Estados Unidos nació inventando una ciudad. Su Congreso, en una de sus primeras decisiones, decidió levantar, sobre un pantano, una ciudad hecha para la política y sólo para ella. No hay mito en su fundación, no hay leyendas de sus primeros pobladores que hagan misteriosa, sobrehumana la aparición de la ciudad.
Un decreto ordenó su creación en 1790. Sigue siendo en alguna medida una isla: una ciudad de trazo imperial y arquitectura republicana que vive para sí misma, a pesar de haber nacido como enclave de la neutralidad federal. Un libro reciente se ha propuesto hacer la antropología de esa ciudad.
Mark Leibovich, corresponsal del New York Times en Washington, publicó hace unos meses una crónica divertida, venenosa, demoledora del club que gobierna al país más poderoso de la tierra. El libro se titula Este pueblo y adopta la forma de una crónica de sociales.
Se habla aquí del hormigueo de un pequeño grupo de privilegiados que va de una fiesta a otra, de una sesión del Congreso a un estudio de televisión, de una campaña política a cena de beneficencia. El libro ha causado conmoción.
La élite washingtoniana se descubre retratada en sus páginas, con una mezcla de morbo y vergüenza.
En la primera lectura, este libro que conozco gracias a la recomendación de Leo Zuckermann, no es más que un largo catálogo de chismes. Más de trescientas páginas de indiscreciones. Washington aparece como una especie de condominio en el que todos han pasado por la recámara de todos, donde todos se han peleado alguna vez a muerte y se han jurado también amor eterno.
Una comedia en la que todos, inflados por la vanidad y la megalomanía, se imaginan que cambiarán al mundo y sólo logran cambiar de peinado. El chismerío tiene su gracia y su importancia. Entender la política es, en buena medida, comprender esa telaraña de simpatía y animosidad que marca las relaciones humanas.

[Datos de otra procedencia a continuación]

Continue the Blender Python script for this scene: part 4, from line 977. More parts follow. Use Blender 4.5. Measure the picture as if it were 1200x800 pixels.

Lo es más en este cuadro de costumbres políticas tan alejadas de cualquier noción de servicio público. La política reducida a la producción de fama y a la explotación mercantil de la fama.
Pero detrás del chisme está la tragedia de una democracia que se pudrió. Leibovich retrata la decadencia política norteamericana. El paisaje es risible pero también nauseabundo: un testimonio de la monstruosidad de la democracia estadounidense en nuestro tiempo.
El sistema político que fue visto como ejemplar se ha convertido en una auténtica abominación: un régimen artrítico que sirve al dinero. De acuerdo a cálculos de Lawrence Lessing, un congresista en Washington dedica tres de cada cinco días laborables a recaudar dinero.
Los otros dos se dedicará, supongo, a escribir tarjetas de agradecimiento a los donantes. No hay democracia contemporánea en el mundo que tenga tal dependencia del dinero, una política con cubierta pluralista que se entregue tan escandalosamente a sus patrocinadores.
En Washington no se vende el voto: se renta.
Cuenta Leibovich que Ken Duberstein fue jefe de la Oficina del presidente Reagan durante seis meses y medio. El mejor negocio que pudo haber hecho: lleva 24 años explotando esas semanas en la Casa Blanca. La crónica de Este pueblo registra el imperio de los intereses privados, la ausencia de una plataforma de servicio.
Democracia venal. Más que una clase gobernante, Estados Unidos tiene un club gobernante, cuyo gerente es el lobista. Si el lobista fue, durante algún tiempo, accesorio de la política washingtoniana, hoy está en el centro. Los cabilderos se han convertido en los verdaderos dueños del gobierno, los regentes del congreso, los amos de la administración.
Lo son porque se han vendido en aquel pueblo como los indispensables, los provisores del éxito político: la ruta profesional para ganar una elección; el puente único para acceder al Congreso; los brujos de la complejidad burocrática, los expertos en barroquismos legislativos.
Su poder está, sobre todo, en el sitio que ocupan en las carreras políticas de Washington: son origen y final de clase gobernante. En 1974 menos del 5% de los congresistas en retiro se dedicaba al cabildeo. La inmensa mayoría regresaba a su estado a dedicarse a otras cosas.
Ahora, la mitad de los exlegisladores se vuelve cabildero.
El gobierno de los lobistas ha taponado los ductos de la circulación democrática. Ajenos a cualquier principio de rendición de cuentas, los cabilderos administran la democracia como un espectáculo de poder, fama y dinero. En este sabroso e indignante relato de Leibovich, no hay pista de renovación posible: el club ha descubierto la forma de perpetuarse.
Si acaso, existe el reciclaje: un legislador se vuelve cabildero, un asesor se transforma en comentarista, un encuestador deja la campaña para incorporarse a un canal de televisión. La idea central de este libro es que Washington no sirve más que para sí misma.
Su política no sirve ni siquiera a los políticos, sino sólo a sus padrinos.